The norms alone merely set expectations. To become the drivers of action, they had to be internalized and identified with the ego or self. Rescuers did not set their personal interests in opposition to the moral norms, reports Blumenthal, nor did they set their personal interests against those of others. They began with the premise that their own interests were bound up with their moral goals. Instead of seeing their actions as a sacrifice of their personal success or a denial of the self, rescuers tended to define themselves precisely in terms of their moral goals: the fulfillment of the one implied the fulfillment of the other. Their moral goals were understood to be a means of attaining their personal ones, and vice versa. 

Moral Lessons

The lesson here is that clear moral norms about the proper respect due to others are crucial, but to be effective, those norms need to be embodied in moral communities and social practices, habituated in the virtues, and animated by a conviction that they are an essential part of human flourishing. As Blumenthal writes,

In seeking an answer to the question of what facilitates good and evil, social hierarchy occupies a very important place. All persons are brought up on social hierarchies of family, school, peer group, workplace, and state. These hierarchies inculcate obedience to authority as a behavioral norm and as a moral value. People, therefore, have a strong tendency to invoke authority to justify their acts—for good or for evil. Further, these social hierarchies, behavioral norms, and moral values become strongly embodied in rules of human behavior and in roles assigned within the various hierarchies. Adherence to role becomes constitutive of personal identity. People, therefore, have a strong tendency to identify the rules and roles set for them and to follow those rules and to fill those roles. In so doing, they become who they are—for better or worse.

Our current practices of relegating moral education to college survey courses or to seminars for “clarifying values” are not sufficient. They simply cannot provide the intellectual or moral substance needed to counteract the powerful, often unrecognized social and psychological forces that influence us to cooperate with evil.
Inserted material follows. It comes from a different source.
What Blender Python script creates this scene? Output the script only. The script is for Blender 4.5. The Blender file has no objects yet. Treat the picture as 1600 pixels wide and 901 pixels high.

If we are to help our young people to resist the forces enjoining them to abandon their moral convictions to carry out their “professional duty” or to avoid being “out of step” with their peers, we will need to create social structures and communities in which intellectual training and moral formation in the virtues can happen. We need a culture that respects all life and does not make some lives secondary; that inculcates sensible moral reasoning skills to enable people to recognize more readily specious arguments and rhetorical misdirection; that builds self-awareness to recognize when self-interest is masquerading as moral argument or taking refuge in specious post-facto rationalizations; that makes clear that “being a somebody” is not bound up with having, but with being; and that being is achieved by identifying oneself and acting in accord with certain moral norms and virtues.

And we must, at long last, reject the notion that we are fundamentally autonomous individuals—dispassionate, neutral thinking things that choose freely and choose best without influence from outside ourselves. This was always a foolish and dangerous illusion, and it is one we can no longer afford.